6. We have heard the Advocates for the appellant and the respondent We find that the issue for consideration before the Tribunal on merits would be whether the word “roads” would include within it “runways” at airports. Prima facie, it appears to us that runways at the airports are species of the genus “road Therefore, the runways should also normally receive the same treatment as road. for service tax purpose. We find prima facie that the case of the appellant is a very arguable case. However, we find that in the order of the Tribunal dated 30-7-2012 there is no consideration of the issue even for the purposes of taking a prima facie view. The consideration bestowed by the Tribunal on the issue whether the term “roads” would include “runways” is as under :

“4. We find that applicants are providing maintenance/repair of property under contract as provided under section 65(64) of the Finance Act. The applicants undertook the repair of public roads as well as runway at different airports. Maintenance and repair of roads is exempted from service tax with retrospective effect by section 95 of the Finance Act, 2012.

5. In respect of the maintenance and repair of runway on airports the total demand comes to approx Rs. 3 crores and applicant has not made out a case for waiver of this amount. No financial hardship is pleaded. Therefore, applicants are directed to deposit Rs. 3,00,00,000/- (Rupees Three crore only) which is in regard to repair and maintenance of runway, within a period of 8 weeks. On compliance of the pre-deposit of the same, remaining dues are waived and recovery stayed. Compliance on 15-10-2012″.

In the above circumstances, we would have normally remanded the issue to the Tribunal for fresh consideration. However, we are not doing the same, as the amount involved is over Rs. 10 crore, it would be appropriate if the Tribunal hear the appeal itself finally at the earliest.

7. In view of the above, we set aside the order of the Tribunal dated 30-7-2010 and direct the Tribunal to hear the appellant’s appeal on merits without insisting of any pre-deposit of duty, interest or penalty.
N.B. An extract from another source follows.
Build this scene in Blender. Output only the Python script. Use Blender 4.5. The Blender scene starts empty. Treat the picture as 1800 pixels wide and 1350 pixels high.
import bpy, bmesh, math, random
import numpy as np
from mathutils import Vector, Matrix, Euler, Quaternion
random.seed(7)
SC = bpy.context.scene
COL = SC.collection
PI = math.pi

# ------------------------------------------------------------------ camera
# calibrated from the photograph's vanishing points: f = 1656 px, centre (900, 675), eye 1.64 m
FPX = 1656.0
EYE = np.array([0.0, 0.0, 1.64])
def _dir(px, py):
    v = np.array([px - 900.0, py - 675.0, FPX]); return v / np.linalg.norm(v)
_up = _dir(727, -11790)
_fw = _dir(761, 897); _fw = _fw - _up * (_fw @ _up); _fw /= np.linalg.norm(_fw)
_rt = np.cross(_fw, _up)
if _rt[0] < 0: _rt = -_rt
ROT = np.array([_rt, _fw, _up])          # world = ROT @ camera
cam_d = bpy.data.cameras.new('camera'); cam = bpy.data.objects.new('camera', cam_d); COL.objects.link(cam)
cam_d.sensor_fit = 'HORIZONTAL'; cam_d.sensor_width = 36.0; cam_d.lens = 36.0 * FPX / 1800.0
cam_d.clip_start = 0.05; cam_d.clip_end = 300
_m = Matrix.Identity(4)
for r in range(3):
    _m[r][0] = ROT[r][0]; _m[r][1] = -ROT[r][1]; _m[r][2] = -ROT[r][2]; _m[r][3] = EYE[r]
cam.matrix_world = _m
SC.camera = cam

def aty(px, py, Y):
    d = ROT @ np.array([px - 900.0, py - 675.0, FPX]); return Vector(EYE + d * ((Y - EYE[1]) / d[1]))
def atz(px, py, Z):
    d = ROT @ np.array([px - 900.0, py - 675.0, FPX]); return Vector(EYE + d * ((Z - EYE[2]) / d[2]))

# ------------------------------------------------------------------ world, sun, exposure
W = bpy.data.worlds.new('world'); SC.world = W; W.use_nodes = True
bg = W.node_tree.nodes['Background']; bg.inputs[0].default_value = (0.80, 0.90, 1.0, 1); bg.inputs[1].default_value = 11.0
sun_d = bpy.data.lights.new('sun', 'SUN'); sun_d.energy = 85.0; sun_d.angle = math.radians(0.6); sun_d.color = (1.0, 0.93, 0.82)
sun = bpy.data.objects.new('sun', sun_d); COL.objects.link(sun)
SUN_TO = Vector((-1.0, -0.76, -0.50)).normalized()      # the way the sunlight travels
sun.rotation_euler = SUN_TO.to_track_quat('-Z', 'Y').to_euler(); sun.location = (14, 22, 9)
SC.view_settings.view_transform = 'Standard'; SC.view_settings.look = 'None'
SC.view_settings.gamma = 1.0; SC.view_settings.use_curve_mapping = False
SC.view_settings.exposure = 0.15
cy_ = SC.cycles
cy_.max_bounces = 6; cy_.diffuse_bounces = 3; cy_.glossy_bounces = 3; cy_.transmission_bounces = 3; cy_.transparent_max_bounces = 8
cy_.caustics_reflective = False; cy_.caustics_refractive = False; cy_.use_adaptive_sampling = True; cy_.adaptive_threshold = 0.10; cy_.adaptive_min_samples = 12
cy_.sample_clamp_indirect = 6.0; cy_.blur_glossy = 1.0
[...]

However, as the amount involved in the appeal is over Rs. 10 crore, we would direct the Tribunal to hear the appellant’s appeal on merits itself at the earliest and hopefully within a period of three months from today.

8. We make it clear that the observations made by us in this order are only a prima facie view and the Tribunal should not be influenced by the same while disposing of the appellant’s appeal on merits.

9. With the aforesaid directions, the appeal is disposed of with no order as to costs.